FXStreet (Guatemala) - USD/JPY has been trading within familiar ranges for as long as the hourly chart goes back on the screen and without scrolling it back beyond September's business. A great deal of emphasis has been on the US and the Fed. Today, even for an hour or so, it is going to be about the BoJ.
BoJ anyone's guess, ( a slight bias to hold)

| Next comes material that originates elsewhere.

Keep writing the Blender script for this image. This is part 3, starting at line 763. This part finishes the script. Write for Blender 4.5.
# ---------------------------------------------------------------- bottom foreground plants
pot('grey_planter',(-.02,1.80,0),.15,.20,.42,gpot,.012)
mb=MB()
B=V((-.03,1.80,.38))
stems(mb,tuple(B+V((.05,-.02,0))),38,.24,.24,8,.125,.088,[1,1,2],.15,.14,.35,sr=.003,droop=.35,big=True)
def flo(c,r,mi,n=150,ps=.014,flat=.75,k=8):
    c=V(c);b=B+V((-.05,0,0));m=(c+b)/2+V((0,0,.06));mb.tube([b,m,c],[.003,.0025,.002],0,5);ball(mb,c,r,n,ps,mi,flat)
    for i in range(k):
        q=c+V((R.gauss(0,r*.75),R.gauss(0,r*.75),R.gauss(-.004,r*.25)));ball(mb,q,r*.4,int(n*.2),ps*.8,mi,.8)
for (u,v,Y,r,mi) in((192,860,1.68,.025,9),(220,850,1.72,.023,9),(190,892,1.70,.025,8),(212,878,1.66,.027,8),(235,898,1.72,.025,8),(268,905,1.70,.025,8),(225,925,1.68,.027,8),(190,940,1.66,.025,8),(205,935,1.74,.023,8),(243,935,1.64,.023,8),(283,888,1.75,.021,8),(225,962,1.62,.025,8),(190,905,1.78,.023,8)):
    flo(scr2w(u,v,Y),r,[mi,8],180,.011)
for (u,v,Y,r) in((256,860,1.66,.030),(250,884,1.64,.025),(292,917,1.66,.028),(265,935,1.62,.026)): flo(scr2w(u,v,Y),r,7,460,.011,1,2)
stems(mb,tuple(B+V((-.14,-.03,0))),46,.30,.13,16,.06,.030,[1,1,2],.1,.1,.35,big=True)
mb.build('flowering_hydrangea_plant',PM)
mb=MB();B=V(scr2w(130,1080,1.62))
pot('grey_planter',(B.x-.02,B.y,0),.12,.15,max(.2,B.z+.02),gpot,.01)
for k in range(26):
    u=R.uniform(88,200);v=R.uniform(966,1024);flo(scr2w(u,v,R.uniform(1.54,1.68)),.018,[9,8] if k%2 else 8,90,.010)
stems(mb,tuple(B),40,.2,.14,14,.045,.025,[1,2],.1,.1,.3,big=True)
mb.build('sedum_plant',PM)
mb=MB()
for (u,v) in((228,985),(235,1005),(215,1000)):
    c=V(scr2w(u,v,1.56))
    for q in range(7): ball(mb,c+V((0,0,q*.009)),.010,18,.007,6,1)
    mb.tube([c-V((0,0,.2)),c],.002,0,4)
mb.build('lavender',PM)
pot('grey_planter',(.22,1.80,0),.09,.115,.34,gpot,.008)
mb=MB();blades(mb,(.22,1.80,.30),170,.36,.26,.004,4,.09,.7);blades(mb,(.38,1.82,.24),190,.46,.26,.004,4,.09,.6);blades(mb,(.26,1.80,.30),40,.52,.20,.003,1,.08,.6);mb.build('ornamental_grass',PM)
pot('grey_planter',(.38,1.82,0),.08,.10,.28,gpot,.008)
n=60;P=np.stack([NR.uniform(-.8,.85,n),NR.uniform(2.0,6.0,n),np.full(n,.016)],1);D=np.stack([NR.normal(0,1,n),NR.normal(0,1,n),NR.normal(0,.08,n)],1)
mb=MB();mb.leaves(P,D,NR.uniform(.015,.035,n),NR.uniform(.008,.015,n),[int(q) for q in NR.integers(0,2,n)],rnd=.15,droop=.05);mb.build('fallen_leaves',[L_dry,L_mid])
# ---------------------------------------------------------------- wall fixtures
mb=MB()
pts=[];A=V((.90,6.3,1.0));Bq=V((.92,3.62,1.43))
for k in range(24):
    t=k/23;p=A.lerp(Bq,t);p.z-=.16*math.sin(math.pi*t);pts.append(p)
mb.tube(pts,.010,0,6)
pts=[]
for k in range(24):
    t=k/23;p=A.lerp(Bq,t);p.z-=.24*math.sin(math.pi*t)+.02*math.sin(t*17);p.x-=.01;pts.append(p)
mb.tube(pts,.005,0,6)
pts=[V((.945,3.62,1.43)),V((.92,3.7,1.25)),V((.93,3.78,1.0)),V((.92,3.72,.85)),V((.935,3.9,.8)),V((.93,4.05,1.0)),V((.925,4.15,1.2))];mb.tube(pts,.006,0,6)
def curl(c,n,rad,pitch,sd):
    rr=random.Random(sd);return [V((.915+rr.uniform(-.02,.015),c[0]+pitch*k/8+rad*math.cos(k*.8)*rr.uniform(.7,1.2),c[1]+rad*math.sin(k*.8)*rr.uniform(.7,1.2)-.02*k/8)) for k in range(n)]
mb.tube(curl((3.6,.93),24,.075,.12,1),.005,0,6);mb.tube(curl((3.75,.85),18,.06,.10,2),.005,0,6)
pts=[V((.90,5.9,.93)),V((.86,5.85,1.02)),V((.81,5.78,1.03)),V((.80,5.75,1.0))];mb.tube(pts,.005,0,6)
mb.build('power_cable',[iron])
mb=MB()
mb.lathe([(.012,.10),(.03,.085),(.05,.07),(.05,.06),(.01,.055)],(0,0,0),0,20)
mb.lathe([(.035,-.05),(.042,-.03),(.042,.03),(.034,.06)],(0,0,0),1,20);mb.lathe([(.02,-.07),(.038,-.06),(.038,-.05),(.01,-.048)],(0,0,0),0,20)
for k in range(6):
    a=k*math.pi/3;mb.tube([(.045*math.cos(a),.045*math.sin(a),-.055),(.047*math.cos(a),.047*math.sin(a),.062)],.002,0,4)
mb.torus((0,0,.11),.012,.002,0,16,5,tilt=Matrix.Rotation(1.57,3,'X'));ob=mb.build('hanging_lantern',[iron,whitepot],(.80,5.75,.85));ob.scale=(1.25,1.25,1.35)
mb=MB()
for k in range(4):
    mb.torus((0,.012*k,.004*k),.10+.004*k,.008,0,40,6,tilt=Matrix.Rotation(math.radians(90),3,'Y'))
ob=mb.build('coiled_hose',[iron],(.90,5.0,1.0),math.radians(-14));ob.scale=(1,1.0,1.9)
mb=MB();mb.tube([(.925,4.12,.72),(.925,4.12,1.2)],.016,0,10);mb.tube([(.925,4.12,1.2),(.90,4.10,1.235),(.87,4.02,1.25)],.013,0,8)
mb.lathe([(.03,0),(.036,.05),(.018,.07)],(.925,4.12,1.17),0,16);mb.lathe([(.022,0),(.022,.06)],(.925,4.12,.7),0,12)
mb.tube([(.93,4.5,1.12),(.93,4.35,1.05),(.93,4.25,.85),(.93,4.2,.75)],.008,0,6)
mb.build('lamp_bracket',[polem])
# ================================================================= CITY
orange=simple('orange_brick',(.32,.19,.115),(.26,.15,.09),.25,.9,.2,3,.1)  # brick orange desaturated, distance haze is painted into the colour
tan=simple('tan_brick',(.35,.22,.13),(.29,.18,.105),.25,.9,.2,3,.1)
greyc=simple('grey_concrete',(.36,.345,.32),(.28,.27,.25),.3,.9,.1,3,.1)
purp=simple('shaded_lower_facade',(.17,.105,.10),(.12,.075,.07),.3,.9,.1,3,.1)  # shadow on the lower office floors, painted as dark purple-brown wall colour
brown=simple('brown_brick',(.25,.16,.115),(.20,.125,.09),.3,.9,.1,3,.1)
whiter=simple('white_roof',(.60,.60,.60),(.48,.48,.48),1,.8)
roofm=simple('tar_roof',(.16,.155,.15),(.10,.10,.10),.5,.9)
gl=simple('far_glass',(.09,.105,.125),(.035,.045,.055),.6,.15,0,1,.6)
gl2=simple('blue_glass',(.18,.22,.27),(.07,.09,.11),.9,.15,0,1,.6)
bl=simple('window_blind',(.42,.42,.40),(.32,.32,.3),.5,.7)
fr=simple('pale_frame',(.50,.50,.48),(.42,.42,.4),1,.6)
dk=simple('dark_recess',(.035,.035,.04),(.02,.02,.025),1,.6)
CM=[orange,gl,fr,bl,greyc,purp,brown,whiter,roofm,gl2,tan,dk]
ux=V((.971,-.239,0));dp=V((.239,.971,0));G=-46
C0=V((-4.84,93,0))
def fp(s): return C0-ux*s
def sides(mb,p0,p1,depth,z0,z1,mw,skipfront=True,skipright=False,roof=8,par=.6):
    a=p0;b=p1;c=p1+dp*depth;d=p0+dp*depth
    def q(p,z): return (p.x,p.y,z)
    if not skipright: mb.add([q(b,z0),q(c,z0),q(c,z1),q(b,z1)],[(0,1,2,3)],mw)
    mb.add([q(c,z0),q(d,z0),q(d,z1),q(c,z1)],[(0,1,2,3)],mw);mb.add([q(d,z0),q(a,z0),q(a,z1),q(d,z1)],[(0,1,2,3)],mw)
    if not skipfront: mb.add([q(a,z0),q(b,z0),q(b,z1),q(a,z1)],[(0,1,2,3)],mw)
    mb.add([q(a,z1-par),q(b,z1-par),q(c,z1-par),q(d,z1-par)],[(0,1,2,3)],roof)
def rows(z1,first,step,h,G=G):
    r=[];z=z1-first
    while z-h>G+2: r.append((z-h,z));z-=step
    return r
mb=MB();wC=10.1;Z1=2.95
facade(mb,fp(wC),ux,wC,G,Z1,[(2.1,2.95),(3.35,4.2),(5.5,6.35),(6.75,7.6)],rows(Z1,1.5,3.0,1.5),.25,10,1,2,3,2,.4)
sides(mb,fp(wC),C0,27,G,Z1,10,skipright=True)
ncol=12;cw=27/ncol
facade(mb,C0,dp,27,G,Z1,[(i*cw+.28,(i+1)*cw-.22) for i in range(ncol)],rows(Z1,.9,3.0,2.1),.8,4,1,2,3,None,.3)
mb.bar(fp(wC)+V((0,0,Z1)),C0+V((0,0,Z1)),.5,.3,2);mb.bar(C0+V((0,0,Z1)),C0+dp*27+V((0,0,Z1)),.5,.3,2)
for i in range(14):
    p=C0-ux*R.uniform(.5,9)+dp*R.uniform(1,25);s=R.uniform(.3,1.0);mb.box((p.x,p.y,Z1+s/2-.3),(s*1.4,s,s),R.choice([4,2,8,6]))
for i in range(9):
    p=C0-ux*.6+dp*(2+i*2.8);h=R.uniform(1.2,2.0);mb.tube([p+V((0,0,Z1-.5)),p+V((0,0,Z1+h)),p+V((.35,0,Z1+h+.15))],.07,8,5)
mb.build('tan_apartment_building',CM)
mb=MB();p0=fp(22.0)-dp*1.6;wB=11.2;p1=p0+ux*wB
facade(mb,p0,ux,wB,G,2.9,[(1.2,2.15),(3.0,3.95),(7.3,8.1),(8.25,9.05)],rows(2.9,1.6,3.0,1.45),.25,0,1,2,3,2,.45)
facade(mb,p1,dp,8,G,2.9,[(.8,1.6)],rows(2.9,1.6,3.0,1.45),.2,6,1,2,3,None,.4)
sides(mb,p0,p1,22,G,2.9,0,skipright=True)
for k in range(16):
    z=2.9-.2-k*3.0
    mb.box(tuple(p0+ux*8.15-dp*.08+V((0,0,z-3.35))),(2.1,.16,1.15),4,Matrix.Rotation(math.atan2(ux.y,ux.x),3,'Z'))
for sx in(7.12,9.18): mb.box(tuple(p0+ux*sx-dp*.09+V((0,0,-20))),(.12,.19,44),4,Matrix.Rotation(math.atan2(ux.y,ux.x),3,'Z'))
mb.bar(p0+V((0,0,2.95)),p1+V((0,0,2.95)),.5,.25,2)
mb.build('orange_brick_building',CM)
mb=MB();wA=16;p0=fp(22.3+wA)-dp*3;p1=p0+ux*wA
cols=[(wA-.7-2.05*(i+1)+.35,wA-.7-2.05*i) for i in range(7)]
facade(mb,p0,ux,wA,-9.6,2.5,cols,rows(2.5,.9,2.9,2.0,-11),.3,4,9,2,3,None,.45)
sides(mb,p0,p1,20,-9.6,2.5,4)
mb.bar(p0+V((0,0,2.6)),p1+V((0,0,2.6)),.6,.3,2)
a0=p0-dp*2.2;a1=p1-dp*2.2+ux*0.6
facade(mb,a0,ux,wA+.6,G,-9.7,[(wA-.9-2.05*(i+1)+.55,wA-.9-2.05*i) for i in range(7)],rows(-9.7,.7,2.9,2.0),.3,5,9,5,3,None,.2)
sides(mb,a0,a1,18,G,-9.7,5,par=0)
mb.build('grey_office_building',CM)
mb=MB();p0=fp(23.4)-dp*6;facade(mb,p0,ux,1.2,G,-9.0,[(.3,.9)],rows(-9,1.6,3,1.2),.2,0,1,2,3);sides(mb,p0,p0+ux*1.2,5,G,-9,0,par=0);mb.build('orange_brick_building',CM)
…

Today sees the outcome of the BoJ's two-day meeting on monetary policy. The bias for the BoJ to hold comes with a) timings b) exchange rate c) data.
BoJ on data
Of late, the data has not been a mile away from where the BoJ is satisfied with the recent Tankan survey a mixed one, with both good and poor news. The good news came in the non-manufacturing sector with business sentiment improving. Whereas the poor data stayed with manufacturing business sector worsening. Inflationary data and a drop in the core CPI can be blamed on the price of energy while core CPI that excludes energy was up y/y 1.1% and thus the BoJ's 2% target for inflation for 2016 is still a possibility.
USD/JPY exchange rate
The exchange rate remains in at a comfortable level for the BoJ while exports benefit from a weaker Yen as do earnings at many companies boosting stock prices, but the Yen is not too weak that the economy could be hurt by driving up the import costs that pushes up the prices of imported food and energy, hurting consumers and small businesses.
BoJ timings
Lastly, the BoJ have a further meeting at the end of the month along with its Outlook report where there is more time for further instability in Global markets.
Key areas to monitor USD/JPY
Ahead of the outcome of the BoJ today, the areas to monitor for USD/JPY remain with the two-month ranges since the breakdown of 20th August business. The key resistance stays with the 200 DMA at 120.88 today, a break of which would then bring in tough resistance at 121.76/79, the late August high and the 61.8% retracement.
A bearish cross-over between the 20 SMA and 50 SMA on the hourly chart that appears to be emerging is bearish signal worth monitoring, despite the divergence between the MACD and momentum indicators turning less negative. The key breakdown levels to the downside come as 118.33 March low en-route to the 2012-2015 116.62 uptrend. However, 120.00 is a relatively strong psychological supporting area for the time being.